With my most affectionate regards to Mrs: Adam, Mr. John—Charles, Thomas & Eliza. I am Dr. Sir. affectionately yours.

W. S. Smith

RC (Adams Papers); internal address: “To The Vice President / of The United States.” Some loss of text due to wear at the fold.

1.

On 6 June, the day after his arrival at New York, WSS wrote a long letter to George Washington in which he reported on a private interview that he had had in London on 9 April with British home secretary Lord Grenville. Britain, Grenville had revealed, was ready to send a minister to the United States to negotiate a settlement of all differences between the two nations.
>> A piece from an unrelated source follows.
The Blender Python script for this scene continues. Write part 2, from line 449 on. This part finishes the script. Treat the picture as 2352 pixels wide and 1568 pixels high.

Washington, in a 13 July answer, thanked WSS for the information and at the same time dismissed it, remarking “very soon after I came to the government I took measures for enquiring into the disposition of the british cabinet on the matters in question between us: and what you now communicate corresponds very exactly with the result of those enquiries.” Neither the reply that WSS first drafted nor the acknowledgment that he instead sent has been found (Washington, Papers, Presidential Series , 8:241–255, 338–339). See also WSS to JA, 21 Oct., below.

2.

The letter to Robert Morris, which has not been found, was probably from Patrick Colquhoun (1745–1820), a Glasgow merchant and civic booster with whom Morris had both private business dealings and back-channel diplomatic communications. Sent to London in 1785 to confer with merchants there about a petition to Parliament for help in the recovery of American debts, Colquhoun and fellow Glasgow merchant Alexander Brown met with JA on 4 June, only nine days after JA had arrived to assume the post of U.S. minister to Britain ( DNB ; Hamilton, Papers , 20:141–142; Jefferson, Papers , 18:246, 275; JA to John Jay, 6 June 1785, PCC, No. 84, V, f. 491–496; JA, D&A , 3:180).

The 10 May 1791 letter from London, also not found, probably enclosed a copy of Washington's 14 Feb. message to the Senate and House of Representatives, which the president intended would spur Congress to enact legislation on trade and navigation that might goad Britain into negotiating a commercial treaty (Washington, Papers, Presidential Series , 7:346–347; Jefferson, Papers , 18:229–239).